De zorgverzekeraars willen met ingang van 2014 de spoedeisende en eerstehulp (SEH) van ziekenhuizen herstructureren. Eenvoudige acute zorg, zoals een beenbreuk, moet dan in de buurt geleverd kunnen worden. Complexe zorg, bijvoorbeeld een herseninfarct, in een ziekenhuis verder weg. Aanvankelijk verkocht ZN, de koepel van zorgverzekeraars, dit plan als een noodzakelijke bezuiniging. Tegenwoordig benadrukt zij vooral dat zo de kwaliteit van acute zorg is te verbeteren.
Maar de Orde van Medisch Specialisten (OMS) ziet dat een slag anders. Het is van het grootste belang dat alle partijen die betrokken zijn bij spoedeisende zorg gezamenlijk een plan maken. Met als doel deze zo goed mogelijk tegen verantwoorde kosten in te richten. Kostenreducties horen daarbij niet te snel of op voorhand te worden ingeboekt.
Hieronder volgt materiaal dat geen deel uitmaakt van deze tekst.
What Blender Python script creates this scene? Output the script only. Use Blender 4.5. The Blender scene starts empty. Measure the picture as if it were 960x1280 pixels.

“Een volwaardige SEH moet in onze visie gewoon negentig procent van alle acute zorg kunnen leveren”, zegt internist Frank Bosch namens de OMS. Want het scheiden van eenvoudige en complexe patiënten is in de praktijk helemaal niet zo simpel, zegt hij. Patiënten rekenen er bovendien op dat ze in goede handen zijn. “Vroeger zagen we vooral verkeersslachtoffers, botbreuken en hartinfarcten op de SEH. Tegenwoordig zijn dat steeds vaker oudere mensen, die vaak verschillende ziektes tegelijk hebben en bij wie helemaal niet duidelijk is wat hen precies mankeert. Je moét dus wel veel specialismen in huis hebben om goed te helpen.” Juist omdat de bevolking vergrijst en dus patiënten complexer worden, moeten de toekomstplannen voor de acute zorg nadrukkelijk op deze groep worden afgestemd, vindt hij. Simpele problemen, zoals een botbreuk bij een jonge patiënt behoeft natuurlijk veel minder uitgebreide zorg.
Bosch betwijfelt bovendien of de voorgestelde herstructurering veel bespaart. “Als je een SEH sluit, moet je elders de capaciteit weer uitbreiden. Dat betekent extra investeren in faciliteiten en mensen.” Met de medisch specialisten is vooralsnog hooguit te spreken over een ‘avond- en weekendregeling’ voor de ziekenhuizen in grote steden. “Als in een stad meerdere SEH’s zijn, dan kun je je voorstellen dat je afspreekt wanneer welke open is”, aldus Bosch. Dat geldt niet alleen voor de vier grote steden, waar soms wel vier, vijf ziekenhuizen zijn met eigen afdeling acute zorg. “Maar op het platteland moet de zorg gewoon goed en bereikbaar zijn.”
De OMS bepleit dan ook de oprichting van een college acute zorg, waarin ziekenhuizen, medisch specialisten, maar ook huisartsen, verpleegkundigen en patiënten praten over hoe de acute zorg het best georganiseerd kan worden. “Daarbij moet de vraag worden beantwoord hoe de juiste zorg op de juiste plek is de leveren. Is dat in het ziekenhuis? Of bij de huisarts? Daarin willen wij onze rol zeker spelen”, aldus Bosch.